Apparently they liked what they saw, and now they’re expanding into vertical discovery.
The next step, after mass adoption?
(say it with me)
In-feed advertisements!!!
Remember: despite the rhetoric, this isn’t some noble attempt to help you find your next favorite podcast or album.
It’s about maximizing time spent on the app to attract advertisers.
I certainly didn’t have Spotify in mind when I wrote that article in October, but it makes a lot of sense: they noticed all the video versions of podcasts exploding on YouTube, and wanted in on the action.
If scrolling TikTok is the Gen Z equivalent of channel surfing, Spotify’s attempt here resembles a modern day version of flipping through radio stations.
And if Spotify went this route, there’s no excuse for the streamers not to follow suit.
They own thousands of hours of video content that could be clipped, served, and recommended to their millions of viewers.

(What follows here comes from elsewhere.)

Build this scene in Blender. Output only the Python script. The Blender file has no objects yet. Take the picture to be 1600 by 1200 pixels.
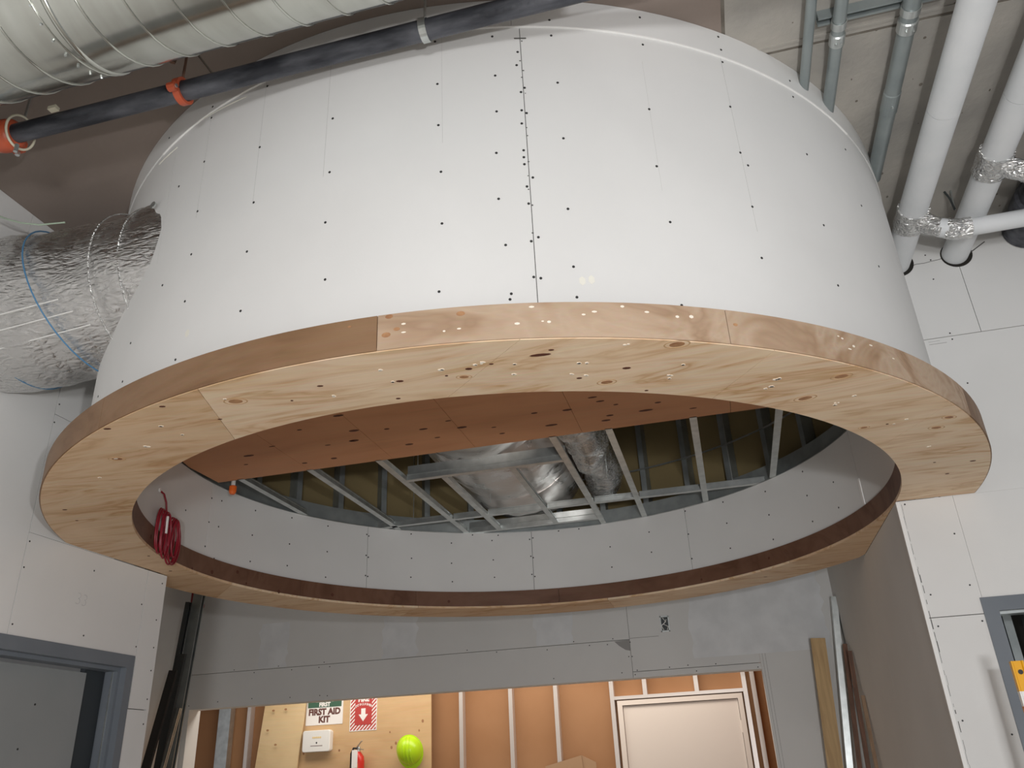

You’ll see plenty of this already happening, elsewhere. One need only to browse TikTok or YouTube Shorts for all of 5 minutes to confirm this.
And unlike podcasts, whose hosts tend to, “have a face for radio”, and which were designed from the outset to be audio-only, every single piece of content within the streamers’ catalog is already really good videos. Like, professional grade stuff.
Instead, Netflix et. al still force users to consciously commit to a full episode before they even know if it’s worth watching, and seem to display no understanding of how people actually engage with the mobile apps on their phones.
Spotify has no TV shows. No movies. No original stand-up specials.
But they’ve beaten the streamers to the punch, albeit with a slightly awkward V1.